My story today explained plans for a "Raleigh Beach" that would offer sand, pools and summer fun on a West Hargett Street site near downtown Raleigh.
If the plans go forward, it wouldn't be the first "Raleigh Beach." That name was given years ago to a once popular swimming hole on the Neuse River, just below the Milburnie Dam east of the city limits.
Land around the site is now owned by the city for a future Milburnie Park. The park won't be developed soon, but it's an access point for the Neuse River Greenway trail that officially opened Thursday. One of the streets nearby is still called Raleigh Beach Road.
A 1990 News & Observer detailed Raleigh Beach's colorful history:
"All I know about Raleigh Beach is terrible things, " rails Elsie L. Seymore, a silver-haired woman in a pink sun dress out collecting butterbeans at a friend's home near the river. "Murders and illegitimate children. Terrible things."
The beach made headlines occasionally for murders, drownings and drunkenness, but it remained popular.
"There used to be a sand bar down there, " says Ms. Seymore, who has lived near the swimming hole for most of her life. "People in Raleigh who couldn't get to the beach but could afford gas up here used to come with their children. Then it got into all kinds of things."

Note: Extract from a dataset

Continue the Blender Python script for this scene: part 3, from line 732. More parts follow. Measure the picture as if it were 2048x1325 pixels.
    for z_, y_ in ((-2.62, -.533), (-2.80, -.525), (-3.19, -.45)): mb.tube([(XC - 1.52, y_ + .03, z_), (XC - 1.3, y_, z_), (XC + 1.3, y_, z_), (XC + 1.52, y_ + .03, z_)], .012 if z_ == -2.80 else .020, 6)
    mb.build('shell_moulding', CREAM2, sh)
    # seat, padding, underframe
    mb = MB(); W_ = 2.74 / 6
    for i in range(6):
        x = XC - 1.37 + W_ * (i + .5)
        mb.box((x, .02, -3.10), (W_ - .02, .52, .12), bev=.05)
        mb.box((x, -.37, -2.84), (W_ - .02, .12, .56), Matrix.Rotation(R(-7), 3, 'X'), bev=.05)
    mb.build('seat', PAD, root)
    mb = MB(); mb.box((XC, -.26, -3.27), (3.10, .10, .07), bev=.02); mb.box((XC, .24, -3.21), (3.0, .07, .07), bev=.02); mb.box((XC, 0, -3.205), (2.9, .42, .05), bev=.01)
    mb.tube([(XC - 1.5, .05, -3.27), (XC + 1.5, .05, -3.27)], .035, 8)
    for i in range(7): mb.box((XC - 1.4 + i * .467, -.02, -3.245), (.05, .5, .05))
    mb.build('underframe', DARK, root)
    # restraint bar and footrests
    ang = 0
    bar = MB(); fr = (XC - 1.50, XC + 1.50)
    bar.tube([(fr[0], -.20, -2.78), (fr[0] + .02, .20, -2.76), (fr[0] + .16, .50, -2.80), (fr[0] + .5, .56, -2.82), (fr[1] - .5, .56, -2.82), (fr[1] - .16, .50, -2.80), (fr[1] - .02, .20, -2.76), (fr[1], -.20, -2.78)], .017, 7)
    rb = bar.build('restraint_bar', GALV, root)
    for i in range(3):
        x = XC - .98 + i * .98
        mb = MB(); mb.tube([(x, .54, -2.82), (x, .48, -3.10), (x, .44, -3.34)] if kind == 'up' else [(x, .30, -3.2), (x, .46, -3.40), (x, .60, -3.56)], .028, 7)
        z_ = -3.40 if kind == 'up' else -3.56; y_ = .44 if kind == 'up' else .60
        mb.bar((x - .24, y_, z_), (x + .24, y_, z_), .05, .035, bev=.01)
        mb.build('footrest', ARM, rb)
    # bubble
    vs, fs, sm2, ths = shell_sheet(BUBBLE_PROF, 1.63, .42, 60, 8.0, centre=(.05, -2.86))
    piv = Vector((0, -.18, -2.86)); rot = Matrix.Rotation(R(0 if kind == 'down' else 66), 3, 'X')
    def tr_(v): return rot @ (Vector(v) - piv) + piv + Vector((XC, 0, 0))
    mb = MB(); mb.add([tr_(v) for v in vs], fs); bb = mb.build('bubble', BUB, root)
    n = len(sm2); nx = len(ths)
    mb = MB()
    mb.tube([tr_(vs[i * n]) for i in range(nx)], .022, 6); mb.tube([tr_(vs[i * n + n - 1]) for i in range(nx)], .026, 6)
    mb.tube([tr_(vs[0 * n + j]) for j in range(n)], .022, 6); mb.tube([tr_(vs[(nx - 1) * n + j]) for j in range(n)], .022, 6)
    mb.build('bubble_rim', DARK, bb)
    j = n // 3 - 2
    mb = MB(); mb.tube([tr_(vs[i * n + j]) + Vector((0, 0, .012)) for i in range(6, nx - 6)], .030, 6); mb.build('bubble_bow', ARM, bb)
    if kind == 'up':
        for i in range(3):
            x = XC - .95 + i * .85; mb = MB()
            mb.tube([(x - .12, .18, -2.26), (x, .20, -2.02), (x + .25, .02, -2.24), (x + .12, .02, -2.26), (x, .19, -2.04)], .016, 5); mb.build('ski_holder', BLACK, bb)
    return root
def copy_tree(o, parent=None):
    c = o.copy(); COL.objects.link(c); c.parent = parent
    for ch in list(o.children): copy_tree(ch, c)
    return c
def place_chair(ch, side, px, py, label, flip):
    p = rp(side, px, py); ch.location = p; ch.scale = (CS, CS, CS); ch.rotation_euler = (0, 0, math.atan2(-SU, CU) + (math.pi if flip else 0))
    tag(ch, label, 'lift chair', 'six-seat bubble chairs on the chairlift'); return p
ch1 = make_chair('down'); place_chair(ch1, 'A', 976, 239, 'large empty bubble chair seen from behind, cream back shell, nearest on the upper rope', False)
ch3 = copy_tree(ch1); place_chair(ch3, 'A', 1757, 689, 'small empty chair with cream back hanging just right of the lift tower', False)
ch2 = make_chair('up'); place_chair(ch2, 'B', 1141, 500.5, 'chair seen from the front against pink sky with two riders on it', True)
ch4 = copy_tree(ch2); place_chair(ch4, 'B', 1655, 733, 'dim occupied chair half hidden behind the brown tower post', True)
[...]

Skinny-dipping and casting for catfish used to be the main attractions of the wide pool below the dam. N.W. Poole, 67, who runs a well-drilling business on Old Milburnie Road, remembers people getting religion in the same waters that served as a kind of "lover's lane."
"I seen blacks and whites down there baptizing their people, " he says. "I'd be sittin' on the big rock peepin' at 'em. The place was covered in violets."
But Mr. Poole says the river contains "suck-holes" that pulled some swimmers to their deaths. And Mrs. Seymore says visitors took to hard drinking. Twenty years ago Mr. Twiggs, then owner of the land, began blocking off the roads to the beach. The sand bar washed away. But people still sneaked in.